Wednesday, May 17, 2006

my scarlet letter...

Don’t get mad at me, but I’ve been thinking about breaking up with Gavin. He’s stressing me out. First, he married the robot. Then he dates Eurotrash. Finally, the guy won’t return my phone calls.

So, I’m cheating on him.
I know, I know. I don’t recycle. I only speak English. I despise vegetarians. Christ, I’m sipping on Starbucks as I type. But Matt Gonzales isn’t looking so bad right now.
Shall I compare?
Gavin, raised in Pacific Heights by servants, pretty much majored in Beer Pong and hos at my mother’s alma mater, Santa Clara.
Matt, on the other hand, was raised on the border town of McAllen, Texas and ended up at Columbia studying comparative literature and political theory before attending Stanford Law where he edited the Law Review. So, you know, there’s that.
And then, when Matt was 26, he began working as a trial lawyer for the San Francisco Public Defender, where he won 9 out of 9 life cases and was thrice jailed for contempt of court.
Gavin’s dad bought him a restaurant.
Finally, Matt lost the mayoral election by a mere 14,000 votes, yet spent an eighth of what Gavin spent and held house parties open to the public, which my friends, Gavin campaign workers, attended wearing wigs.
And uh, we don’t see Matt wandering around Boulevard with some F-list floozy talking about being naked and shit. Although, you don’t see Matt wandering Boulevard at all, which is kind of a problem for me. Oh, I’m so torn!
Gavin, win me back…

5 comments:

honorary roomie said...

you're killing me kira! i don't want to have to say this again: Matt. Gonzales. has. fleas. FLEAS. at least gavin doesn't require fumigation...

Spots said...

Translation by Spots:

Zoe used to work in Gavin's Office, or at least a wing of it, and once saw Matt wandering around City Hall. Upon closer inspection, she believed she saw fleas flying around him like that kid on Charlie Brown. The subsequent voice mail I received went something along the lines of:

"Oh my god, I just saw Matt Gonzalez and he has fleas. Do you hear me? Seriously. I'm pretty sure I saw fleas jumping all over his greasy hair. Ewww. Oh my god, I hate hippies. I repeat, Matt Gonzalez has fleas." Click.
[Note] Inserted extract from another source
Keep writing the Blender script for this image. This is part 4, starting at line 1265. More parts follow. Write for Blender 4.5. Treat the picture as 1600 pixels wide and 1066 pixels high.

Now, I find it hard to believe he has actual fleas. Don't fleas cling to animal hair as opposed to flying willy nilly around their host body? Also, it's important to remember that Zoe is perhaps, a little to the right of say, Pat Buchannan and her view of Matt may have been blocked by, oh I don't know, her gun-rack...

b.t.o.b. said...

Spots, you've lost it! I'm boycotting the blog until you stop this Matt Gonzalez nonsense. If you saw him in person it would take you a nanosecond to realize your silliness.

Get straight.

Nihilistic said...

Please hide Gavin's hair products from him! PLEASE!!